Congress in favor of moving Embassy to Jerusalem. Despite the fact that, prior to their elections, both Presidents Bush and President Clinton assured the public that the U.S. Embassy would be moved to Israel’s capital, the Administration has until now blocked all moves in that direction, declaring that it would jeopardize the so-called “final status” talks on Jerusalem.

Leaders of Congress — both Republican and Democratic — have introduced legislation by which the U.S. Embassy would have to be moved to Jerusalem within the next three or four years. And that was about ten years ago. That legislation has been endorsed by 93 senators. The U.S. has a lease on a 10-acre embassy lot in Talpiot, a totally Jewish neighborhood in West Jerusalem. It is to be hoped therefore, that, before too long, reality will prevail and that the U.S. Embassy in Israel will indeed be located in Jerusalem — the capital of one of its closest allies.

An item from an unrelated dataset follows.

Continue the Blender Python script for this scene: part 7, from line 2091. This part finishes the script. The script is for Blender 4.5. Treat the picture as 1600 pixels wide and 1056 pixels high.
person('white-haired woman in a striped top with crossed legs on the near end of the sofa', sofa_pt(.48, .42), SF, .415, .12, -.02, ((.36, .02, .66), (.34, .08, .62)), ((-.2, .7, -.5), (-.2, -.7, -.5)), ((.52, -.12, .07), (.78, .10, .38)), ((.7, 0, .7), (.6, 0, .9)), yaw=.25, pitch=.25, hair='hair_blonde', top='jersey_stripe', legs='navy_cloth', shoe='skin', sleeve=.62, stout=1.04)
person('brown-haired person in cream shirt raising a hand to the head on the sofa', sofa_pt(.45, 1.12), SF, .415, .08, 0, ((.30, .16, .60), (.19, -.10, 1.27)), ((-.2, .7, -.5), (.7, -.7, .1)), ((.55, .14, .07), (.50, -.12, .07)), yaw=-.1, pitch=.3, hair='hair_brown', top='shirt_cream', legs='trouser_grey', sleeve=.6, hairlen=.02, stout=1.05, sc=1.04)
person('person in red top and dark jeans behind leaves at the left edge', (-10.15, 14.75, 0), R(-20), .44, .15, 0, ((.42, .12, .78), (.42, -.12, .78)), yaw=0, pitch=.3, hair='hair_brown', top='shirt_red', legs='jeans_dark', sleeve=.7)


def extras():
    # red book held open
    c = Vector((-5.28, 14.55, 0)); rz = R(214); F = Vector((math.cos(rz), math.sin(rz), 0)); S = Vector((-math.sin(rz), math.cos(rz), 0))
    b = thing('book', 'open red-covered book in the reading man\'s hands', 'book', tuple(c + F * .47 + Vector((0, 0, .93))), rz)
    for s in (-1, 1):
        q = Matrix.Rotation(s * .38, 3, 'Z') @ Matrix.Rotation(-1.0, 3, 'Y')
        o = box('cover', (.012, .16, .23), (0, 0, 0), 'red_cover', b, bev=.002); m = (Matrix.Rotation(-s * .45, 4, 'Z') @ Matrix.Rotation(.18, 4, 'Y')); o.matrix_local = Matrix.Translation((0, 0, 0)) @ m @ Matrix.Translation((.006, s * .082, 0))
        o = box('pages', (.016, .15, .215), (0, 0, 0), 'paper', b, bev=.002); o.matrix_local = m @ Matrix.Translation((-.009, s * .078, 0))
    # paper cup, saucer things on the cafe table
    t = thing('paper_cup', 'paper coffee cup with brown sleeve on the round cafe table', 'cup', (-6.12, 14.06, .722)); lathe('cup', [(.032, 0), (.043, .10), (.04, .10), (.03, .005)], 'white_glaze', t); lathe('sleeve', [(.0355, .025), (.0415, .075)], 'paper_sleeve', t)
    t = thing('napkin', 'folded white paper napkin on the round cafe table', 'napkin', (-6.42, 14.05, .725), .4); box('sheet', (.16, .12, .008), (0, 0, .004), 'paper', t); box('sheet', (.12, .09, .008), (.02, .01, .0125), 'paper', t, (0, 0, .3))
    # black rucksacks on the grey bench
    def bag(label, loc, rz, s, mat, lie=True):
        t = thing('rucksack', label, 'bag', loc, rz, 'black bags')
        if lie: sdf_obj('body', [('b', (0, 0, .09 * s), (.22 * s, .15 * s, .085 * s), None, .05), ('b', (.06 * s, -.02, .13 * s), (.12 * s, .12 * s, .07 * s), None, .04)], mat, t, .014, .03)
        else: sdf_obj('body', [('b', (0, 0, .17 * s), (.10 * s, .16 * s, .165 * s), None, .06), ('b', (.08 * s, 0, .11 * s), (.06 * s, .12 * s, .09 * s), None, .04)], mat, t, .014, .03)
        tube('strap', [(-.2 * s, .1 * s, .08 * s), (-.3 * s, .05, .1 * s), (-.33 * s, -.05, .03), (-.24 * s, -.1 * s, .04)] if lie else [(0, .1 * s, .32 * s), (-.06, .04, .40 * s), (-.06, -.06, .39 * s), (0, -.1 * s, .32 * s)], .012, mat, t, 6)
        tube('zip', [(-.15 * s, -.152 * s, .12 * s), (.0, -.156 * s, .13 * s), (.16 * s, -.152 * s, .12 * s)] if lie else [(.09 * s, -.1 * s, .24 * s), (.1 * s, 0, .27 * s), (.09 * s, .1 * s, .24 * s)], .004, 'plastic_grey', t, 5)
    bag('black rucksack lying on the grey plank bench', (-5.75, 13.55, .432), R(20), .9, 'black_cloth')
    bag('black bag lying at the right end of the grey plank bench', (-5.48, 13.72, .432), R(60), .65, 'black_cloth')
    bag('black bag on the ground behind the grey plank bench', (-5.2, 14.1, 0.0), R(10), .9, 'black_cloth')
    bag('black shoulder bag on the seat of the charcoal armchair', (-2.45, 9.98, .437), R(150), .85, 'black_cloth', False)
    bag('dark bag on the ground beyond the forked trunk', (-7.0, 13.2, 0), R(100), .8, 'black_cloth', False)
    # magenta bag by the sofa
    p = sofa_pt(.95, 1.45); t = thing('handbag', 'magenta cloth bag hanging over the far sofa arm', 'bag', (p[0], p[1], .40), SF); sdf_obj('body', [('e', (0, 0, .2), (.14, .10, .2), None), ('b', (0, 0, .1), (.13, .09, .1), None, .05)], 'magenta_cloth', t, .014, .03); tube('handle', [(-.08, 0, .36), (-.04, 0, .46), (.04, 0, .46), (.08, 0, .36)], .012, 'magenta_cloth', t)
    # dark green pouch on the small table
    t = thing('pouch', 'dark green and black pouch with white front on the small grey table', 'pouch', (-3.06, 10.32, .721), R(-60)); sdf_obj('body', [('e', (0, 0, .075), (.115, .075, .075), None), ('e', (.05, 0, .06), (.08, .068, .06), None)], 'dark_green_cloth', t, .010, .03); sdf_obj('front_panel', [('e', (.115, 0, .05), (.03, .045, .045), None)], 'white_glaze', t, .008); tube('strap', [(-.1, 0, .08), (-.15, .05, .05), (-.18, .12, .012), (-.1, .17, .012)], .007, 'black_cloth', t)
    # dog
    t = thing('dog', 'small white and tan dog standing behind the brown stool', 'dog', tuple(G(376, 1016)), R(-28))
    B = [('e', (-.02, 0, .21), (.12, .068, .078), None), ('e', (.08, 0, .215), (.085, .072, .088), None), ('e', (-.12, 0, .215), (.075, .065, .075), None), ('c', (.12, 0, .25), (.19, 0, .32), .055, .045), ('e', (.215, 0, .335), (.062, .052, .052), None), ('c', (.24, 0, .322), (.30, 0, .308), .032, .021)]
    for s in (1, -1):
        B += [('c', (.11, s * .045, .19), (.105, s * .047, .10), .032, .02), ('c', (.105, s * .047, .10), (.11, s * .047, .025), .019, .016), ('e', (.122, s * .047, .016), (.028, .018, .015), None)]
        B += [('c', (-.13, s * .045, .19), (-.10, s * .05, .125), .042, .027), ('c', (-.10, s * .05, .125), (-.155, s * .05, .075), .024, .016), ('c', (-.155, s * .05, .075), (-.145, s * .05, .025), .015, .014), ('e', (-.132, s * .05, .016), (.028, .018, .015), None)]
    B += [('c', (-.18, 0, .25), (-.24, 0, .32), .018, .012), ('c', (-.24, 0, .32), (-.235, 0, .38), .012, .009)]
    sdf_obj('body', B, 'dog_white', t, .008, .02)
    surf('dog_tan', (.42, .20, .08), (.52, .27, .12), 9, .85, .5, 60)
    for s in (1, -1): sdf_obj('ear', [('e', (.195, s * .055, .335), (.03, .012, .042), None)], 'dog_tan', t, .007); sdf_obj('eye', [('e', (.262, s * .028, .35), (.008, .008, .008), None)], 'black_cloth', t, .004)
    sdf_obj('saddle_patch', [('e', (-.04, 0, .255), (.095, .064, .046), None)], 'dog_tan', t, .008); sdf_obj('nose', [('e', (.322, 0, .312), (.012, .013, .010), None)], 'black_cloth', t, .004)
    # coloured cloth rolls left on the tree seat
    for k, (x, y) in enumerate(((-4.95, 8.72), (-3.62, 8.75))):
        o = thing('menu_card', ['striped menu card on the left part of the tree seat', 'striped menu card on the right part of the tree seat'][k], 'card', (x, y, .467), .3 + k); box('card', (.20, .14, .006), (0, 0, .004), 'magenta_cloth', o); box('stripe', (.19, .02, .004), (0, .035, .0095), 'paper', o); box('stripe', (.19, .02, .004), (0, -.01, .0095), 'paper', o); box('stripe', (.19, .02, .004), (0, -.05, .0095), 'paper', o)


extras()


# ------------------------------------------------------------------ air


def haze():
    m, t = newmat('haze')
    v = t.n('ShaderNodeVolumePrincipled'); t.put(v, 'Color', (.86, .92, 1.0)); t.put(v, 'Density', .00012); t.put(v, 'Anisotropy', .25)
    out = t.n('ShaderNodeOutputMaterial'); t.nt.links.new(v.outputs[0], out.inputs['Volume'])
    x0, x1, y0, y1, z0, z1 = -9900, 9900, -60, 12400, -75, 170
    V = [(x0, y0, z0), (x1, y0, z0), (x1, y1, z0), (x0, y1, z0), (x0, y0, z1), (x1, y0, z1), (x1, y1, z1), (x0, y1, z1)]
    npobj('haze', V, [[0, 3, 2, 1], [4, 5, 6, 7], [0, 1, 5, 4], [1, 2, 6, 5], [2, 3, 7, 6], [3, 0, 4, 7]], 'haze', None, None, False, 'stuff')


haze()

The reason given for not moving the U.S. Embassy to Jerusalem is that it might violate “Arab sensitivities.” That might indeed be the case. But while there would be some posturing, none of the Arab states could afford to do much else. Egypt would certainly not refuse its yearly multi-billion dollar subsidy from Washington. King Abdullah of Jordan would not jeopardize the political and financial lifeline that the U.S. has extended to him. Saudi Arabia would make some perfunctory noises, but that would be just about all. The status of Jerusalem goes to the heart of the Arab-Israeli conflict. To deny the status of Jerusalem as the capital of Israel questions the legitimacy of the state. The move of the U.S. Embassy to Jerusalem will signal once and for all that there will be no U.S. or world support for the division of Jerusalem and for the establishment — in any part of it — as the capital of a new Arab state.